EXTRACTED ENTRIES —
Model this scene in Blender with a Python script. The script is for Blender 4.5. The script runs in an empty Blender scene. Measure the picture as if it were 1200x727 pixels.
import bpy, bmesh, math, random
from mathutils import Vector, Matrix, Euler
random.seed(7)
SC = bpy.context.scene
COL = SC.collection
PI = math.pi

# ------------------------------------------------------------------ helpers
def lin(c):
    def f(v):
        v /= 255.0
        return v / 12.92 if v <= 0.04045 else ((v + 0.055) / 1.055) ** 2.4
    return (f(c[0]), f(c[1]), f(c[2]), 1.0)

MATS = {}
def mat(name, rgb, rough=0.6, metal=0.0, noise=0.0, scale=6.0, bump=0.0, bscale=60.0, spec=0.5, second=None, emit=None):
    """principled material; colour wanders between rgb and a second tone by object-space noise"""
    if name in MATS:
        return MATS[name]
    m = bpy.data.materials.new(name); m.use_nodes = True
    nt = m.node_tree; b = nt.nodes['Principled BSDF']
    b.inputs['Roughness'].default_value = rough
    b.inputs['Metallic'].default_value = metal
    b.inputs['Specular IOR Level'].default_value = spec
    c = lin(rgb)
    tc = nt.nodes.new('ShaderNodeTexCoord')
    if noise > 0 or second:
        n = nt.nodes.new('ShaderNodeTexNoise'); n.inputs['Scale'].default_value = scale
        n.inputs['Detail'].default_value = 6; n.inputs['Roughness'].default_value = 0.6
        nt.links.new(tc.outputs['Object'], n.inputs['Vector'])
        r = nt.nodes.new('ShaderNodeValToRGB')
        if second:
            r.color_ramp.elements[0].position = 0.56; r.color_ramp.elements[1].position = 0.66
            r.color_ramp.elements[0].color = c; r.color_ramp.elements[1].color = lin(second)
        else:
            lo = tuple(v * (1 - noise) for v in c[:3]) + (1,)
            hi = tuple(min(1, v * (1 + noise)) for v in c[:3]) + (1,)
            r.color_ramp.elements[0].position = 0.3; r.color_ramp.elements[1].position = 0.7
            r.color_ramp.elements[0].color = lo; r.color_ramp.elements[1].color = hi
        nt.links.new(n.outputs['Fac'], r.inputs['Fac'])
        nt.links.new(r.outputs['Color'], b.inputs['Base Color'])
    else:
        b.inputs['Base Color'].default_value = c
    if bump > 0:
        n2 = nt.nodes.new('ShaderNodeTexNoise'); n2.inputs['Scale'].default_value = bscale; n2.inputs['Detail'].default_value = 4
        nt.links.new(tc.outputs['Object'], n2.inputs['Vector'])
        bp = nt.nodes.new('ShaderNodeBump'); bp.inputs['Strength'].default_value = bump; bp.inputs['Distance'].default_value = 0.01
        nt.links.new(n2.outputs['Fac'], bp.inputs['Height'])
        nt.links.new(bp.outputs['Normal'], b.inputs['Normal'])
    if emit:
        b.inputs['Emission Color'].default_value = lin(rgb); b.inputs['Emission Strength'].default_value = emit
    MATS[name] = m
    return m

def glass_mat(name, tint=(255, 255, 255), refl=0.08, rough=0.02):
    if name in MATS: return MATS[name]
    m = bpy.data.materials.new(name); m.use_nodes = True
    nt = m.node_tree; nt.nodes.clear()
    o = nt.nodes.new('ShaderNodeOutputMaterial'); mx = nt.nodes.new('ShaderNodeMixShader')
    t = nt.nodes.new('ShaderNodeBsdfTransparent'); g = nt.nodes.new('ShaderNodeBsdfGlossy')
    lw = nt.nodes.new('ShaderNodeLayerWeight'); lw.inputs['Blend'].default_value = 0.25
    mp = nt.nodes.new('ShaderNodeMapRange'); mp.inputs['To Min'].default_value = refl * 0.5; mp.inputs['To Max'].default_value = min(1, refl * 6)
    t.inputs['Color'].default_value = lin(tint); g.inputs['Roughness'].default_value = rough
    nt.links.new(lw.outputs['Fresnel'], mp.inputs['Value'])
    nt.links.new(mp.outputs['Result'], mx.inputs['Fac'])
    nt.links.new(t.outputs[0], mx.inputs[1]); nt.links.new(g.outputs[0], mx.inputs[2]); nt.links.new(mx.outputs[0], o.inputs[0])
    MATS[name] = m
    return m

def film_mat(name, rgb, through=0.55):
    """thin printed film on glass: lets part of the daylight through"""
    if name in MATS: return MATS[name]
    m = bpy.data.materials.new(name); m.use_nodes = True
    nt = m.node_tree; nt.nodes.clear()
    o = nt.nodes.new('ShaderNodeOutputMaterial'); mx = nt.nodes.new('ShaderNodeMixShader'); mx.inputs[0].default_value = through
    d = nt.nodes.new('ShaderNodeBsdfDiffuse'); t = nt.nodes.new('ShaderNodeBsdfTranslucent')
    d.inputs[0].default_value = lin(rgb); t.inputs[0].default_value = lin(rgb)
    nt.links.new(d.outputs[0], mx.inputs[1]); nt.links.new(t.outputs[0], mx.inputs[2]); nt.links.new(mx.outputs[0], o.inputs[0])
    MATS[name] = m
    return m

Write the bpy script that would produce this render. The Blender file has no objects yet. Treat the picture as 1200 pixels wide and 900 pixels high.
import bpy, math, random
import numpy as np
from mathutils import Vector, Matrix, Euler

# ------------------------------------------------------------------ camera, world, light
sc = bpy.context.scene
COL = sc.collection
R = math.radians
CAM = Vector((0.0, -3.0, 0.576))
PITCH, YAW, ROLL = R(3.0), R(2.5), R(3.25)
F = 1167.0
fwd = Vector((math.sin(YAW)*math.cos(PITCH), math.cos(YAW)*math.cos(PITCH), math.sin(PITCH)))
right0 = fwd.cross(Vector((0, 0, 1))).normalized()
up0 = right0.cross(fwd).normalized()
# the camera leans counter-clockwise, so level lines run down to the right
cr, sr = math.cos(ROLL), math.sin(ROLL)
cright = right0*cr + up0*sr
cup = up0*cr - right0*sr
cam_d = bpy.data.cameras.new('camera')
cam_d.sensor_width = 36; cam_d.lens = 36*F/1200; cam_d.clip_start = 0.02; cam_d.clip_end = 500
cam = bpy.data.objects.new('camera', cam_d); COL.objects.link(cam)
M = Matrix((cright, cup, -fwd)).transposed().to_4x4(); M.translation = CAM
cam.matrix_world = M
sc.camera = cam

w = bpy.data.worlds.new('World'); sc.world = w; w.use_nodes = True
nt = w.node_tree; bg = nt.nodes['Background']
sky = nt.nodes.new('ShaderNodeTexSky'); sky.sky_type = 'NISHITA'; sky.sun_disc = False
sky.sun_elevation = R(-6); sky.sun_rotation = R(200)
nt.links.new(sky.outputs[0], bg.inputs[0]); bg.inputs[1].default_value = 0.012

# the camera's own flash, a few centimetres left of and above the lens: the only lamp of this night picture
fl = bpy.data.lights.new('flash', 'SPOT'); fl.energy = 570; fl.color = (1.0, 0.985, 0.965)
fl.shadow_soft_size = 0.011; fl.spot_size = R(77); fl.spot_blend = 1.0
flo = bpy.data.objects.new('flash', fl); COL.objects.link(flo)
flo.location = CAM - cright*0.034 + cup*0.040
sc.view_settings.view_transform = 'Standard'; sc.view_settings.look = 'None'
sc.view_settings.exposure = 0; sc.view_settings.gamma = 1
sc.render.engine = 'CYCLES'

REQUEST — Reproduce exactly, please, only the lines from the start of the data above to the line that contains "return (f(c[0]), f(c[1]), f(c[2]), 1.0)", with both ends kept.

REPLY TO THE EXERCISE —
Model this scene in Blender with a Python script. The script is for Blender 4.5. The script runs in an empty Blender scene. Measure the picture as if it were 1200x727 pixels.
import bpy, bmesh, math, random
from mathutils import Vector, Matrix, Euler
random.seed(7)
SC = bpy.context.scene
COL = SC.collection
PI = math.pi

# ------------------------------------------------------------------ helpers
def lin(c):
    def f(v):
        v /= 255.0
        return v / 12.92 if v <= 0.04045 else ((v + 0.055) / 1.055) ** 2.4
    return (f(c[0]), f(c[1]), f(c[2]), 1.0)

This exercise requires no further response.